Will you repeat only the lines beginning at the one that mentions "part 2, from" and ending at the one that mentions "dtable('dining_table','charcoal wood dining", both of them included, exactly?

begin

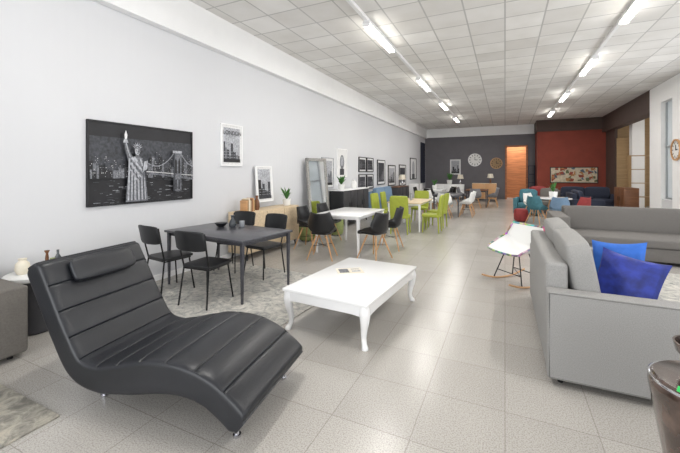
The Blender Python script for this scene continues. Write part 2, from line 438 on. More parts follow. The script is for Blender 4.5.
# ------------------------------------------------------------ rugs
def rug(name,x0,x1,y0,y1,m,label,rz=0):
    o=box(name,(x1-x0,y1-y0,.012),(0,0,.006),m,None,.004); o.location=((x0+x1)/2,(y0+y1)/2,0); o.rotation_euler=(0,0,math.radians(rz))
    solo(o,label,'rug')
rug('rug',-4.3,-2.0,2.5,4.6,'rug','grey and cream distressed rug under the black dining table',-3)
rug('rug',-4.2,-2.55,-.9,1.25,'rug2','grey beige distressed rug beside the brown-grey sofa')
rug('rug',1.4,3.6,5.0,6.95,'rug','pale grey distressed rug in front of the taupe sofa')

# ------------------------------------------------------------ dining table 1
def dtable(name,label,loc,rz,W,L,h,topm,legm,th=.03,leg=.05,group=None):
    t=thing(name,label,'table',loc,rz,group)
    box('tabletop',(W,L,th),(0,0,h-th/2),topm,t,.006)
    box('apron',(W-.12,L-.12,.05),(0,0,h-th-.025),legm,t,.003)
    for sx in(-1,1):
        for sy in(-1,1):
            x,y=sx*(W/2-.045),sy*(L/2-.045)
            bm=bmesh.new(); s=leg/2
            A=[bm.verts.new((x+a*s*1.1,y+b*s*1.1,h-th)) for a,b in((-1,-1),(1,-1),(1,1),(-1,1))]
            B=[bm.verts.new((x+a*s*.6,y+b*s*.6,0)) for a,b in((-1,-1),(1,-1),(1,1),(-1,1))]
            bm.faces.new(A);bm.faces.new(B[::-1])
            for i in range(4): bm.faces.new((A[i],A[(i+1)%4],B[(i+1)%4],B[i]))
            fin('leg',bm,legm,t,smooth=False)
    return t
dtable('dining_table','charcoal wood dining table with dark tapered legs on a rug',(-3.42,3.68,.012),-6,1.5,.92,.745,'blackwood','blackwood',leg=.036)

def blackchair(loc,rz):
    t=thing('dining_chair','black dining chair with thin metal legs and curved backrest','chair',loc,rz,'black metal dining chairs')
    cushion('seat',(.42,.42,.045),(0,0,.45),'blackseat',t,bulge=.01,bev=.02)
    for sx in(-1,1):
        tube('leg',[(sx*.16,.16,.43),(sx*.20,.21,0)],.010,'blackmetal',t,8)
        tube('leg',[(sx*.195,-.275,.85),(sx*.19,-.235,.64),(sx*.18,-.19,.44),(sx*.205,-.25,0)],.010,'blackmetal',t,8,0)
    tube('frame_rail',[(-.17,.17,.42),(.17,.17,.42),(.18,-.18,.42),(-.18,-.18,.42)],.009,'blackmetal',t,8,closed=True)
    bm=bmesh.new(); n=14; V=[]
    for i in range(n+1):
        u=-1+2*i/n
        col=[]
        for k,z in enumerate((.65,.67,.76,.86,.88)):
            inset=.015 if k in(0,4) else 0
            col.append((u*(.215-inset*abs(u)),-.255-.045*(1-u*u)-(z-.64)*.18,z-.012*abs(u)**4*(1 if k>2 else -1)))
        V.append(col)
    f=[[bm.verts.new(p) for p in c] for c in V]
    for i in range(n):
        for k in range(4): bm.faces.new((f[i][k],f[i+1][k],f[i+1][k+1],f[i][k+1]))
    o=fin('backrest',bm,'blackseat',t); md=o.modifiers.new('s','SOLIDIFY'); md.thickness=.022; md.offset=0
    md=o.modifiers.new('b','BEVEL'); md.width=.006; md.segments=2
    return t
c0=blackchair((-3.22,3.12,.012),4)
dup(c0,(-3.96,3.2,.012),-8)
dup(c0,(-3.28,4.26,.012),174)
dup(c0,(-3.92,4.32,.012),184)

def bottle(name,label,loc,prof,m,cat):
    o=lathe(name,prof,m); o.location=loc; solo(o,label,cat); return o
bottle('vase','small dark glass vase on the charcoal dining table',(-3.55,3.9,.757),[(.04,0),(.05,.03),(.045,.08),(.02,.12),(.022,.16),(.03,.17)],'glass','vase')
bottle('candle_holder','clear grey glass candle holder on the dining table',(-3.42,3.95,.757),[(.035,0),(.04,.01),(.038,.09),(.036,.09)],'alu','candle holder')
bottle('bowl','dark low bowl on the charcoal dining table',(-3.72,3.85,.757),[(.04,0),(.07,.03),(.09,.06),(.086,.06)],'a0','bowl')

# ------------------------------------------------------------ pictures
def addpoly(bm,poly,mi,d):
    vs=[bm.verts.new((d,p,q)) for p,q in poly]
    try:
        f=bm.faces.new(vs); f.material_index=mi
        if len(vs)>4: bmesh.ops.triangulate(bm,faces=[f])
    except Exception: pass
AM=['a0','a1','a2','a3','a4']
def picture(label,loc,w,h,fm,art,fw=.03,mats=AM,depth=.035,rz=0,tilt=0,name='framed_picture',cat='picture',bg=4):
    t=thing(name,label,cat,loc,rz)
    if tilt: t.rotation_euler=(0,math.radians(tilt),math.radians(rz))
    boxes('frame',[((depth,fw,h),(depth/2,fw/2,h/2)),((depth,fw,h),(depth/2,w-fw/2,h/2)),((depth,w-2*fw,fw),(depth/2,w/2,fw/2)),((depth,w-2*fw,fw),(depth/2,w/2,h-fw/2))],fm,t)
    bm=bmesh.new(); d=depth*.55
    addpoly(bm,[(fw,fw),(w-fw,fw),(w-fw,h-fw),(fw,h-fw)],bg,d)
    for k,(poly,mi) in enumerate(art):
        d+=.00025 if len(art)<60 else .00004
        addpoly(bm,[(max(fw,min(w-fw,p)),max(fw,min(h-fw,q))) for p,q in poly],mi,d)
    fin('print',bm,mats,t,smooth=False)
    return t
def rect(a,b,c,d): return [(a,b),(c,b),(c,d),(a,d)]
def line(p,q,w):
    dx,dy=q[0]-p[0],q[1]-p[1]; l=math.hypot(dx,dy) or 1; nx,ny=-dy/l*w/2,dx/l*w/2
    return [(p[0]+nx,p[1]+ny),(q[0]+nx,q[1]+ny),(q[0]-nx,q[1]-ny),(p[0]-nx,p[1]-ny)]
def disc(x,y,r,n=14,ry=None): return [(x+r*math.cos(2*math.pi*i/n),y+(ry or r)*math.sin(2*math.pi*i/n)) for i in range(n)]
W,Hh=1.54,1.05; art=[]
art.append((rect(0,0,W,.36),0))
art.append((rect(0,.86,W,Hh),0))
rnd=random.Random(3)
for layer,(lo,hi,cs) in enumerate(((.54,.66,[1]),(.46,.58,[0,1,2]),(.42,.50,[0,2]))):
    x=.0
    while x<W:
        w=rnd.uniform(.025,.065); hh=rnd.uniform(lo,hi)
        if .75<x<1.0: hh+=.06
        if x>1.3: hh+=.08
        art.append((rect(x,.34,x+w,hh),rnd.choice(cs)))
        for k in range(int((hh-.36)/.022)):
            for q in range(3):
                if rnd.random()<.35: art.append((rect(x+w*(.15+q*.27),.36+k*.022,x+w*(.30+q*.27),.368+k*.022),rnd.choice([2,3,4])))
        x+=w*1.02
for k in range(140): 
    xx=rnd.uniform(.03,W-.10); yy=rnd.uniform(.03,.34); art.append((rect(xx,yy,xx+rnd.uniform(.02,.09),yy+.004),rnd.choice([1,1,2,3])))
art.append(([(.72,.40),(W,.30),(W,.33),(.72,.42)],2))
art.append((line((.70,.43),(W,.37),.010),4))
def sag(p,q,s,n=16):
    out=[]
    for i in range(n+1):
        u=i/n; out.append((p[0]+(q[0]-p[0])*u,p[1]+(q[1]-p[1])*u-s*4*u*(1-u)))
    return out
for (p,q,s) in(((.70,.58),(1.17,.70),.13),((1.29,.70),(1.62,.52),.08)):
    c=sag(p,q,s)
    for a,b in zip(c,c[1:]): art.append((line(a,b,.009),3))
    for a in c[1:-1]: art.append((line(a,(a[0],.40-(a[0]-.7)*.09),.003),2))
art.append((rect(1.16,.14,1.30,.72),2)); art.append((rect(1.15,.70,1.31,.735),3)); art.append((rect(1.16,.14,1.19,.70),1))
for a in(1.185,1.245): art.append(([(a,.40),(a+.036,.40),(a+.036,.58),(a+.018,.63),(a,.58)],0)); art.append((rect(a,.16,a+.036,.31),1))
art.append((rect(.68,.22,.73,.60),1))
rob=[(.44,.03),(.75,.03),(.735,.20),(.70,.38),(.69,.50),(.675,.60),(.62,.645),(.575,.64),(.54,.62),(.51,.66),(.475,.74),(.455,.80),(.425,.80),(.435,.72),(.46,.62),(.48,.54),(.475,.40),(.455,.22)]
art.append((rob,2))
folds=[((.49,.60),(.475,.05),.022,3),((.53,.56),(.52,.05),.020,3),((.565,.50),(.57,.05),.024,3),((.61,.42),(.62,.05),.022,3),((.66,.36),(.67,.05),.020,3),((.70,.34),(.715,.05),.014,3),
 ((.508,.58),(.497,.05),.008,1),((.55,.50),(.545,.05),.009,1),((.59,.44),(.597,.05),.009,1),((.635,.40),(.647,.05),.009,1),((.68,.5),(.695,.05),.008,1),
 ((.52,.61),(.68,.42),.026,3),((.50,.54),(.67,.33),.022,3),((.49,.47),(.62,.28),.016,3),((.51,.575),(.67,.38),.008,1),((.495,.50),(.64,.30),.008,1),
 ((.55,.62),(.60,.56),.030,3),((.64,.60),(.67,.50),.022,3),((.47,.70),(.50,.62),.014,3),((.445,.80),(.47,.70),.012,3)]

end
begin

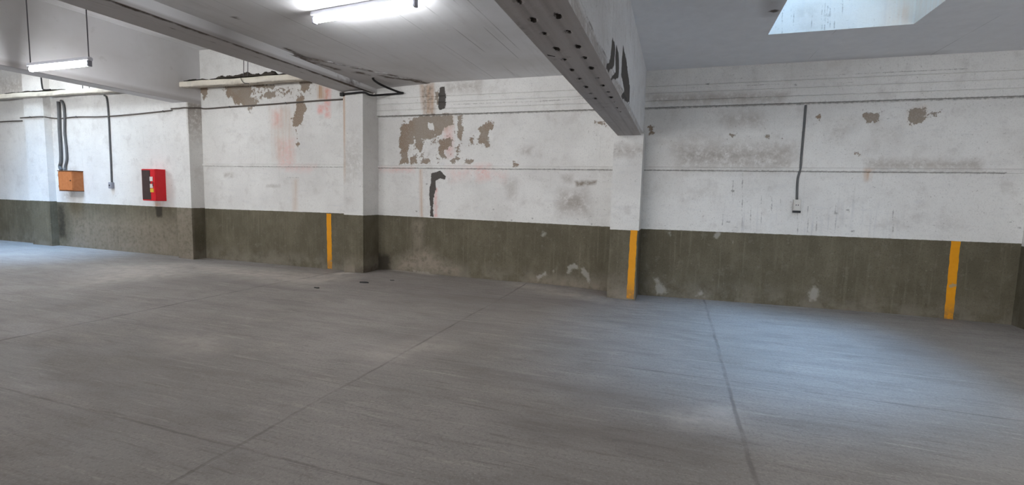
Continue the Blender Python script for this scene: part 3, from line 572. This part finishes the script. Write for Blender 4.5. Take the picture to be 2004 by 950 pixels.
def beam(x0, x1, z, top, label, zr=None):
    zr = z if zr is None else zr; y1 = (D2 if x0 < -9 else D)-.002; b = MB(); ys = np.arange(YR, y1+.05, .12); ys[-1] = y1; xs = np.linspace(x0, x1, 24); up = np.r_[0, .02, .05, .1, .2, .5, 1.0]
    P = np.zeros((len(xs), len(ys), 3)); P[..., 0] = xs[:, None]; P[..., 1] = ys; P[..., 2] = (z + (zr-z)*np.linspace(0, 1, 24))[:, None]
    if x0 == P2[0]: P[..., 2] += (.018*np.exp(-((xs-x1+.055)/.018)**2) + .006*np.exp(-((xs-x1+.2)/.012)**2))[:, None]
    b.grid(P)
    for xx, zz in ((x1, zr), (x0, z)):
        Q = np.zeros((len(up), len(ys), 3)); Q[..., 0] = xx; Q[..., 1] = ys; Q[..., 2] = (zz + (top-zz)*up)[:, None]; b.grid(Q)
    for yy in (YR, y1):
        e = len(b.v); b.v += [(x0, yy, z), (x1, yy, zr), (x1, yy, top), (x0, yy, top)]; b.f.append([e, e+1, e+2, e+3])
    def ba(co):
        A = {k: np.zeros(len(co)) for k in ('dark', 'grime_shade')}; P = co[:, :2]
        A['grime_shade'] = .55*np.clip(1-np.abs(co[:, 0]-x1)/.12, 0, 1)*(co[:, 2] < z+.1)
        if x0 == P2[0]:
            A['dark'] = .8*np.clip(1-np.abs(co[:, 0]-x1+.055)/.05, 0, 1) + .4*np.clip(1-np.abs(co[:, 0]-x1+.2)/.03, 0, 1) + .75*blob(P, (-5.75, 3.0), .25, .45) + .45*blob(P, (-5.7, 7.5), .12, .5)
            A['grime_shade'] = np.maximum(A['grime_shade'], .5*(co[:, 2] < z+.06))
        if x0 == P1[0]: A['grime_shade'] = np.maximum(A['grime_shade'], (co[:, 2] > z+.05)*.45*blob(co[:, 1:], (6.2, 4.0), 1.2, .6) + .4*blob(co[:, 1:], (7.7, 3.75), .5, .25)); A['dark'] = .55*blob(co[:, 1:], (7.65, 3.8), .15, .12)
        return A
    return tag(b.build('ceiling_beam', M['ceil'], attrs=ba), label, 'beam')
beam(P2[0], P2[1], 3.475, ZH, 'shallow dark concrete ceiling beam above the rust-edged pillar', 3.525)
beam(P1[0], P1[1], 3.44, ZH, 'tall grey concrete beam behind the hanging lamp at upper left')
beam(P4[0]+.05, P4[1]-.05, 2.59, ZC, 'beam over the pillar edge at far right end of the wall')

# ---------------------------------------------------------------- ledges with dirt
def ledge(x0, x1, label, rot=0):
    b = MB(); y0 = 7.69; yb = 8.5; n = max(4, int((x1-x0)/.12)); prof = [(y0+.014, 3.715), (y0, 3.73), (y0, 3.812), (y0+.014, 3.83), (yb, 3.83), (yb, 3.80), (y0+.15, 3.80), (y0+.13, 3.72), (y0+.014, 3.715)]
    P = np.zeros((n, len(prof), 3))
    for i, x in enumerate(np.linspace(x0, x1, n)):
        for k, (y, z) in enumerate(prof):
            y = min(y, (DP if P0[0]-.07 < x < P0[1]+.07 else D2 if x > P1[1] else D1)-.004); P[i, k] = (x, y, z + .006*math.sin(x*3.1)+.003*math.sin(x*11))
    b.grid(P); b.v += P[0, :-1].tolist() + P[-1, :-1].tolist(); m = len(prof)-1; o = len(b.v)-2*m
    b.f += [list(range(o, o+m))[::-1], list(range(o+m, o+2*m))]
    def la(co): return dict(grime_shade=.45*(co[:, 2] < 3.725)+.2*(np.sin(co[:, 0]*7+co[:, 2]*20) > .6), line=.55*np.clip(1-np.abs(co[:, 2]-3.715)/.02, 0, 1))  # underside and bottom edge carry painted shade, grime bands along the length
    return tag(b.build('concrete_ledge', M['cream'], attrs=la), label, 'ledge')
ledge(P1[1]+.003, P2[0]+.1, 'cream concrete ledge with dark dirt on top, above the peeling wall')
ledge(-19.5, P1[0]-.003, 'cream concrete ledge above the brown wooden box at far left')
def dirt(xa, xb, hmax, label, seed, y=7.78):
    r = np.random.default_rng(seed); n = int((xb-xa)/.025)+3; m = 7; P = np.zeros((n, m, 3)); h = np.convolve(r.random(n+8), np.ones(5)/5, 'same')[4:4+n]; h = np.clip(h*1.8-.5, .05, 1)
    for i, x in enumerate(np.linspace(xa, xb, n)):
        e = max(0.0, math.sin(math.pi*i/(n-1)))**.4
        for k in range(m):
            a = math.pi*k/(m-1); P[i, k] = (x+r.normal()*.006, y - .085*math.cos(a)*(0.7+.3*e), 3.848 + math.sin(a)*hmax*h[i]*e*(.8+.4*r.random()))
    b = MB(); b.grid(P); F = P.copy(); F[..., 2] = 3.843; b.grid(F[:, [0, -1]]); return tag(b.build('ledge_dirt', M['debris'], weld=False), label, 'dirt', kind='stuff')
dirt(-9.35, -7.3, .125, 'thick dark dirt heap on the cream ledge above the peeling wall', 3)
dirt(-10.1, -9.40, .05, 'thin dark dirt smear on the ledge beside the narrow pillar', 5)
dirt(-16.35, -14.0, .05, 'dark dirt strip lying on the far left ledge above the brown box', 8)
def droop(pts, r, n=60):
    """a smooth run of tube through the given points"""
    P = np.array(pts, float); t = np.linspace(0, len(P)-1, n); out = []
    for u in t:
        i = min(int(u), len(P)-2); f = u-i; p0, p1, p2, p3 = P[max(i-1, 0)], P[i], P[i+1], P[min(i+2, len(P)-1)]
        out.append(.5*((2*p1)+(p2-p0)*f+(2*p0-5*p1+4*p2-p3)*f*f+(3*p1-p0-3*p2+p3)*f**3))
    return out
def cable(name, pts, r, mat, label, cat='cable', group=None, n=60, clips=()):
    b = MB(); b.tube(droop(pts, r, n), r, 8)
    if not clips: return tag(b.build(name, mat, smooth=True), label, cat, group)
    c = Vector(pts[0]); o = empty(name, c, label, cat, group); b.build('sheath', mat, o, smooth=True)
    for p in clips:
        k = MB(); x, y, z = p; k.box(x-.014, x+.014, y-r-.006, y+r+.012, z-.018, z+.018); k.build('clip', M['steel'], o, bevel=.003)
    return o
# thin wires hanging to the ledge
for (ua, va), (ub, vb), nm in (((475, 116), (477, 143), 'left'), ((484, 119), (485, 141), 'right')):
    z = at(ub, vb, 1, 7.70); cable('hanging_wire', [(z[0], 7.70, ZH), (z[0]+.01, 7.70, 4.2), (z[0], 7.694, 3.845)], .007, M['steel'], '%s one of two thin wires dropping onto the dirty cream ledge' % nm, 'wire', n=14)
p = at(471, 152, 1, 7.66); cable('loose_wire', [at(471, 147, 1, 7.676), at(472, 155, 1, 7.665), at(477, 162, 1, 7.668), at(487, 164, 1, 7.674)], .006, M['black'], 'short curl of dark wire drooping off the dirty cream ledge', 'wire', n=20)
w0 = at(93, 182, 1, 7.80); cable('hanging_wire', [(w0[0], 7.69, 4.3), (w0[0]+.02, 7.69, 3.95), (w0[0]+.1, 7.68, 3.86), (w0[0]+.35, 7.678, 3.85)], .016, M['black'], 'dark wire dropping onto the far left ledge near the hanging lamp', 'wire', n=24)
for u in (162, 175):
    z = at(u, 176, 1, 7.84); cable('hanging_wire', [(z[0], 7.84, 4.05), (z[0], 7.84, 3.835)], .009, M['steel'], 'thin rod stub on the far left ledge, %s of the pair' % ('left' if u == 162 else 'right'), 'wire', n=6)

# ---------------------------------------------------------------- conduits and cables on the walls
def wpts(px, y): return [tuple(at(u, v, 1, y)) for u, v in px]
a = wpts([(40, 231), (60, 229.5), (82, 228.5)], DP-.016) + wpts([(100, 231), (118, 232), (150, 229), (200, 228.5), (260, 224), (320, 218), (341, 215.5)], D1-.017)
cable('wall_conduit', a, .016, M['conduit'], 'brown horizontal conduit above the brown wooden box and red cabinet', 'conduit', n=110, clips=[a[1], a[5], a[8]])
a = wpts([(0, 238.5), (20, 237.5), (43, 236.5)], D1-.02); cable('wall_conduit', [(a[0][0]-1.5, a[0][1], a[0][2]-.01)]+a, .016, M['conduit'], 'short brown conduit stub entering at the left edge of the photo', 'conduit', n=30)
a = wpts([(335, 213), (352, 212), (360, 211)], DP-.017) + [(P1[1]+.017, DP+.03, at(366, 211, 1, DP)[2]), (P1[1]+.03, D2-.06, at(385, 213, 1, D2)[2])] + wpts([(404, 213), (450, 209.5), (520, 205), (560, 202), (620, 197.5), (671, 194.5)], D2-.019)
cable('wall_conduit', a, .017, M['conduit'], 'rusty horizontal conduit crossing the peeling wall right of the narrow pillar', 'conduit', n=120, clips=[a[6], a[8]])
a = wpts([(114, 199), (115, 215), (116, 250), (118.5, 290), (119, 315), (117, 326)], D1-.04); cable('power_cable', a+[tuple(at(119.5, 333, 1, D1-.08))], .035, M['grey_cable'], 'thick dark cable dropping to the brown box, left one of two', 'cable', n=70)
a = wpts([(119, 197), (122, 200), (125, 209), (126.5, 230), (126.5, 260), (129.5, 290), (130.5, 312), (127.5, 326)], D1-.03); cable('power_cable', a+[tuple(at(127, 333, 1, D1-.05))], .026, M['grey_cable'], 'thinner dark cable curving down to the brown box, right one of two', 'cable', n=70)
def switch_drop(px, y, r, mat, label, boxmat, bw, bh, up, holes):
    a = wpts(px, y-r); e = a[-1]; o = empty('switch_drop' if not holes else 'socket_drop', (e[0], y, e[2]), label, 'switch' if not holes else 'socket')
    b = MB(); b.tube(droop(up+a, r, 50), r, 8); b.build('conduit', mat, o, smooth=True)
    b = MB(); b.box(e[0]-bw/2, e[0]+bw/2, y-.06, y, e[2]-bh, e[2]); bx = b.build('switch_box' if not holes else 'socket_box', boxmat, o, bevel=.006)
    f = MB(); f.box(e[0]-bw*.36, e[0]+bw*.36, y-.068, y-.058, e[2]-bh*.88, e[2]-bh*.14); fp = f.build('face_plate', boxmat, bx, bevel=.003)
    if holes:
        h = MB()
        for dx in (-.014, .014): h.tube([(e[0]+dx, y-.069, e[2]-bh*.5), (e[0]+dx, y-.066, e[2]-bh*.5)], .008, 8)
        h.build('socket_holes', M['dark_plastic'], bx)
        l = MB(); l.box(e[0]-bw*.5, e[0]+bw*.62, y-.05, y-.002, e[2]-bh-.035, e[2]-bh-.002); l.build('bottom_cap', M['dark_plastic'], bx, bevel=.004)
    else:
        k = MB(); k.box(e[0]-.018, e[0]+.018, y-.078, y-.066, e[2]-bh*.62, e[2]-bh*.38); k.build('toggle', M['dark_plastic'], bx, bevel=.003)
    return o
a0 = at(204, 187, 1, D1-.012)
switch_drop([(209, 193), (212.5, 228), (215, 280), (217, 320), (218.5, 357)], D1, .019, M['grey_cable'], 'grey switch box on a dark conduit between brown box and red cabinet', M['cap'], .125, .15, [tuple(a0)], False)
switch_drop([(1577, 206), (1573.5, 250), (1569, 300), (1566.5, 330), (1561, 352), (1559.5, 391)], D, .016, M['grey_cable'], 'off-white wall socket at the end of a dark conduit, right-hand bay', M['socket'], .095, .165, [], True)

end
begin

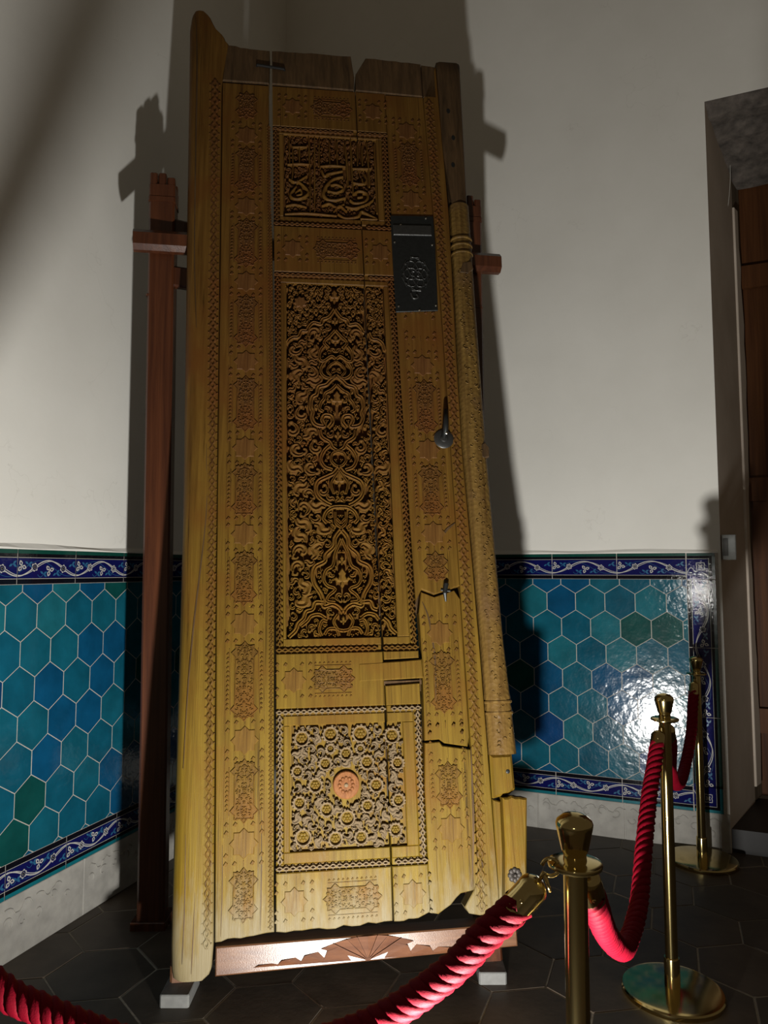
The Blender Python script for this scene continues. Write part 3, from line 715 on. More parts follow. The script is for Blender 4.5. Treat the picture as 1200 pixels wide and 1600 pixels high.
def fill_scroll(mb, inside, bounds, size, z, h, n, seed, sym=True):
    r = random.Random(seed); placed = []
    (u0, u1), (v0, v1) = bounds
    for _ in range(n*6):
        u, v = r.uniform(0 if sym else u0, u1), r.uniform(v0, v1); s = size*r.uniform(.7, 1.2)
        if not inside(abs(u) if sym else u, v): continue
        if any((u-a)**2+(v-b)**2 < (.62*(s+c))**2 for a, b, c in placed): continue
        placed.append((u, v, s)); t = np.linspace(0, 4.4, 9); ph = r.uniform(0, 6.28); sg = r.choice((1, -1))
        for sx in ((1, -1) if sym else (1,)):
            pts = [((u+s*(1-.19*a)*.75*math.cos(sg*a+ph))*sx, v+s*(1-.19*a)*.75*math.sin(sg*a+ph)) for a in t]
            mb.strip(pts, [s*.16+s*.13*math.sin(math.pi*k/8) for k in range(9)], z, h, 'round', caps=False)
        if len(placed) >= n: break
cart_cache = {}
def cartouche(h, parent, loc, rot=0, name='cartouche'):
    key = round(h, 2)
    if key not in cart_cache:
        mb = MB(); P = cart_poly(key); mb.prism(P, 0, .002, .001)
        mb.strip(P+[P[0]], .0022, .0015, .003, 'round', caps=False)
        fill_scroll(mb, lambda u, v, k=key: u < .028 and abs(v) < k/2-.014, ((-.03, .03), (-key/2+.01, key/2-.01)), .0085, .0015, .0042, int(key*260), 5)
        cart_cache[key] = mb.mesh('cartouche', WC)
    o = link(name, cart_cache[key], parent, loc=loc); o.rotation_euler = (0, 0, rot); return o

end

## Final result:
The Blender Python script for this scene continues. Write part 2, from line 438 on. More parts follow. The script is for Blender 4.5.
# ------------------------------------------------------------ rugs
def rug(name,x0,x1,y0,y1,m,label,rz=0):
    o=box(name,(x1-x0,y1-y0,.012),(0,0,.006),m,None,.004); o.location=((x0+x1)/2,(y0+y1)/2,0); o.rotation_euler=(0,0,math.radians(rz))
    solo(o,label,'rug')
rug('rug',-4.3,-2.0,2.5,4.6,'rug','grey and cream distressed rug under the black dining table',-3)
rug('rug',-4.2,-2.55,-.9,1.25,'rug2','grey beige distressed rug beside the brown-grey sofa')
rug('rug',1.4,3.6,5.0,6.95,'rug','pale grey distressed rug in front of the taupe sofa')

# ------------------------------------------------------------ dining table 1
def dtable(name,label,loc,rz,W,L,h,topm,legm,th=.03,leg=.05,group=None):
    t=thing(name,label,'table',loc,rz,group)
    box('tabletop',(W,L,th),(0,0,h-th/2),topm,t,.006)
    box('apron',(W-.12,L-.12,.05),(0,0,h-th-.025),legm,t,.003)
    for sx in(-1,1):
        for sy in(-1,1):
            x,y=sx*(W/2-.045),sy*(L/2-.045)
            bm=bmesh.new(); s=leg/2
            A=[bm.verts.new((x+a*s*1.1,y+b*s*1.1,h-th)) for a,b in((-1,-1),(1,-1),(1,1),(-1,1))]
            B=[bm.verts.new((x+a*s*.6,y+b*s*.6,0)) for a,b in((-1,-1),(1,-1),(1,1),(-1,1))]
            bm.faces.new(A);bm.faces.new(B[::-1])
            for i in range(4): bm.faces.new((A[i],A[(i+1)%4],B[(i+1)%4],B[i]))
            fin('leg',bm,legm,t,smooth=False)
    return t
dtable('dining_table','charcoal wood dining table with dark tapered legs on a rug',(-3.42,3.68,.012),-6,1.5,.92,.745,'blackwood','blackwood',leg=.036)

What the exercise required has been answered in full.